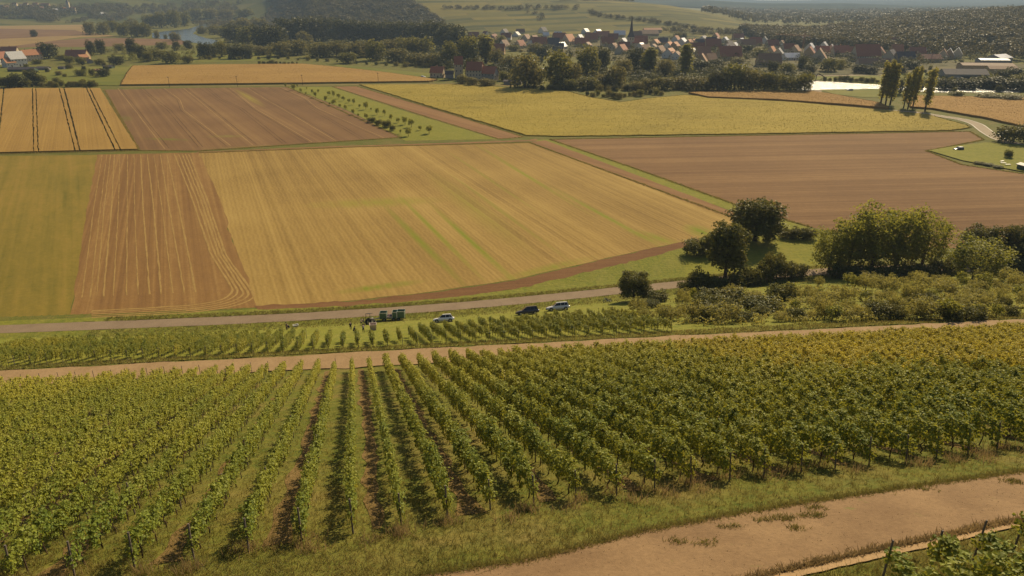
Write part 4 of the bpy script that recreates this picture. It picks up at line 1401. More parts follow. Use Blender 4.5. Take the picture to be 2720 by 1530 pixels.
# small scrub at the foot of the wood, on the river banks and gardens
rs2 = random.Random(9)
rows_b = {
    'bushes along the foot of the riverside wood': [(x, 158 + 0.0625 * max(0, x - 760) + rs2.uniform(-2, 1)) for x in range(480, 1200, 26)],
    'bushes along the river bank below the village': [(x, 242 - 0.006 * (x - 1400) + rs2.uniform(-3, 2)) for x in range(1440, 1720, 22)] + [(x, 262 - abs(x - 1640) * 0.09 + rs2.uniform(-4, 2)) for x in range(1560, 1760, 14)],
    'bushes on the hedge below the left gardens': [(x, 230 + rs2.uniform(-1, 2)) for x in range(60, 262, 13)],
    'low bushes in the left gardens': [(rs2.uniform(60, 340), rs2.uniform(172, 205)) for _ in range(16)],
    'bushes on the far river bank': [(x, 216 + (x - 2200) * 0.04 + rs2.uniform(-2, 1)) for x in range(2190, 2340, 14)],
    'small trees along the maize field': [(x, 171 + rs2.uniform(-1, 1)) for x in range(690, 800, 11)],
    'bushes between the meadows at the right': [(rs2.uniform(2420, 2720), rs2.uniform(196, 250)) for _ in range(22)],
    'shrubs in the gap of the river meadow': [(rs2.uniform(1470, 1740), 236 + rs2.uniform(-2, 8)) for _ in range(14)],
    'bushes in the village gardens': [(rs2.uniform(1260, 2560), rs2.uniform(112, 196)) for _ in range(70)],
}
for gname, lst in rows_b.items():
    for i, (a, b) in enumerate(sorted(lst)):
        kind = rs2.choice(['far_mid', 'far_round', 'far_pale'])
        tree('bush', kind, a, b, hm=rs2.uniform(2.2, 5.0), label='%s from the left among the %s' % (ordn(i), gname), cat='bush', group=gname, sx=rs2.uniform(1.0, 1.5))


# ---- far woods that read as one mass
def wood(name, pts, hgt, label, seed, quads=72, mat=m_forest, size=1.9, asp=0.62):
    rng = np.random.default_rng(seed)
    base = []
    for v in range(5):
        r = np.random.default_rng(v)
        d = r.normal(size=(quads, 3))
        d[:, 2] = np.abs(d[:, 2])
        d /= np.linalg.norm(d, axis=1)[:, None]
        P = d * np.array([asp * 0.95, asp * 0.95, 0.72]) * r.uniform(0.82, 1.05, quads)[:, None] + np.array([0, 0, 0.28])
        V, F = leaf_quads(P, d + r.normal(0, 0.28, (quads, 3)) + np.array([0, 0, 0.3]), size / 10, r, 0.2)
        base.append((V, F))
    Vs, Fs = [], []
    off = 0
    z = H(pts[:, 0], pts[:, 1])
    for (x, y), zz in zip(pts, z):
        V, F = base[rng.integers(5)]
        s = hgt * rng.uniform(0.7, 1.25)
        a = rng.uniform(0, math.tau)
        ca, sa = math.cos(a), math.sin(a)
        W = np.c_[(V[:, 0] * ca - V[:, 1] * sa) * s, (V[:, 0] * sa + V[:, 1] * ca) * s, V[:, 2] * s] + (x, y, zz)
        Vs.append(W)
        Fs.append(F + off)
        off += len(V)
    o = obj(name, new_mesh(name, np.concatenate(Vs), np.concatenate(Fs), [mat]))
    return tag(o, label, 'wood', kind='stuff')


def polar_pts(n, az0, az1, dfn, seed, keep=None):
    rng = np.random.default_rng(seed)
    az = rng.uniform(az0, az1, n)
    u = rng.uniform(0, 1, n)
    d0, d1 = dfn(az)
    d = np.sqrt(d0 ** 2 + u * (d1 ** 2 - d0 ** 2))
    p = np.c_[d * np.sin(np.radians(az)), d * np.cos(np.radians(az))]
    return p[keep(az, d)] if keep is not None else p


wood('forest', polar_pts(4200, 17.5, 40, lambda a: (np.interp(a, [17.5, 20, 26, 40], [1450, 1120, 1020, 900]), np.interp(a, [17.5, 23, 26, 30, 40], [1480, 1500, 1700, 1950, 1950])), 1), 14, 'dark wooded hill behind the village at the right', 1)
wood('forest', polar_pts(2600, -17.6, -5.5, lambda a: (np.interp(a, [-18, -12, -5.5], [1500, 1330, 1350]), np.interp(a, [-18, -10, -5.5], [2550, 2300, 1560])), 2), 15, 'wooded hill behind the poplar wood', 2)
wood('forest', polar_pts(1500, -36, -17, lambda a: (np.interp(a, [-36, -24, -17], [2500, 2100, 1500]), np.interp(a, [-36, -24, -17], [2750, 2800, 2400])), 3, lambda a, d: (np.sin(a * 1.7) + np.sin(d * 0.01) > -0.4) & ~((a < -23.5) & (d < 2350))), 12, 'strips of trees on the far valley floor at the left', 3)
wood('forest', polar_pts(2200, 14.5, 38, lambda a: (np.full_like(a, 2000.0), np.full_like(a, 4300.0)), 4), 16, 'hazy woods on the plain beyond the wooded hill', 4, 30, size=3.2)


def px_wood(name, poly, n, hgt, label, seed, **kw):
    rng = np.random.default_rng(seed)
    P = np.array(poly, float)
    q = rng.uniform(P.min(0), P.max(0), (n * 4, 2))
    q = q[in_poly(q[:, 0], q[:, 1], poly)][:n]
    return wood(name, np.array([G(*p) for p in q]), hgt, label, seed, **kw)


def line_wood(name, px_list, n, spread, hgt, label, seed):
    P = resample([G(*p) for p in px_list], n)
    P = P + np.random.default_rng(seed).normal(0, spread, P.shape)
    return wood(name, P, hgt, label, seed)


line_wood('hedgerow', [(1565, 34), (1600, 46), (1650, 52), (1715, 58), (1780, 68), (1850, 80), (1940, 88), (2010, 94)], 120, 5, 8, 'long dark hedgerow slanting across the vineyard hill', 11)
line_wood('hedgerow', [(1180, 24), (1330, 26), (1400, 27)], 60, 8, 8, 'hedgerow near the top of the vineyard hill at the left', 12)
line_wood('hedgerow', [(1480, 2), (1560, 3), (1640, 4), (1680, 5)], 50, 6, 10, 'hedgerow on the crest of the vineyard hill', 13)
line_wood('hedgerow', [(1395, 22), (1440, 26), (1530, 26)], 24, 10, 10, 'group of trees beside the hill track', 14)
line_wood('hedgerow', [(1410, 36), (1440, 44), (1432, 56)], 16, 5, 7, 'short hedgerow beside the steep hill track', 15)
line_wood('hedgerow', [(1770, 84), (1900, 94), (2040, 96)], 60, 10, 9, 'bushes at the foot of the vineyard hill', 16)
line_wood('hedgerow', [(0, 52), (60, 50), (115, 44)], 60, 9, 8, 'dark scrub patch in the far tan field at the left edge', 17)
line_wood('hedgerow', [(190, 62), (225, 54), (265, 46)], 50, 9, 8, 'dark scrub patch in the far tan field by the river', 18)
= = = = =
→ **WHAT IS BEING ASKED**: Repeat only what lies between the start of the data and the end of the line containing "tree('bush', kind, a, b, hm=rs2.uniform(2.2, 5.0), label='%s", exactly, with pictures left out.

→ **WORKED SOLUTION**:
Write part 4 of the bpy script that recreates this picture. It picks up at line 1401. More parts follow. Use Blender 4.5. Take the picture to be 2720 by 1530 pixels.
# small scrub at the foot of the wood, on the river banks and gardens
rs2 = random.Random(9)
rows_b = {
    'bushes along the foot of the riverside wood': [(x, 158 + 0.0625 * max(0, x - 760) + rs2.uniform(-2, 1)) for x in range(480, 1200, 26)],
    'bushes along the river bank below the village': [(x, 242 - 0.006 * (x - 1400) + rs2.uniform(-3, 2)) for x in range(1440, 1720, 22)] + [(x, 262 - abs(x - 1640) * 0.09 + rs2.uniform(-4, 2)) for x in range(1560, 1760, 14)],
    'bushes on the hedge below the left gardens': [(x, 230 + rs2.uniform(-1, 2)) for x in range(60, 262, 13)],
    'low bushes in the left gardens': [(rs2.uniform(60, 340), rs2.uniform(172, 205)) for _ in range(16)],
    'bushes on the far river bank': [(x, 216 + (x - 2200) * 0.04 + rs2.uniform(-2, 1)) for x in range(2190, 2340, 14)],
    'small trees along the maize field': [(x, 171 + rs2.uniform(-1, 1)) for x in range(690, 800, 11)],
    'bushes between the meadows at the right': [(rs2.uniform(2420, 2720), rs2.uniform(196, 250)) for _ in range(22)],
    'shrubs in the gap of the river meadow': [(rs2.uniform(1470, 1740), 236 + rs2.uniform(-2, 8)) for _ in range(14)],
    'bushes in the village gardens': [(rs2.uniform(1260, 2560), rs2.uniform(112, 196)) for _ in range(70)],
}
for gname, lst in rows_b.items():
    for i, (a, b) in enumerate(sorted(lst)):
        kind = rs2.choice(['far_mid', 'far_round', 'far_pale'])
        tree('bush', kind, a, b, hm=rs2.uniform(2.2, 5.0), label='%s from the left among the %s' % (ordn(i), gname), cat='bush', group=gname, sx=rs2.uniform(1.0, 1.5))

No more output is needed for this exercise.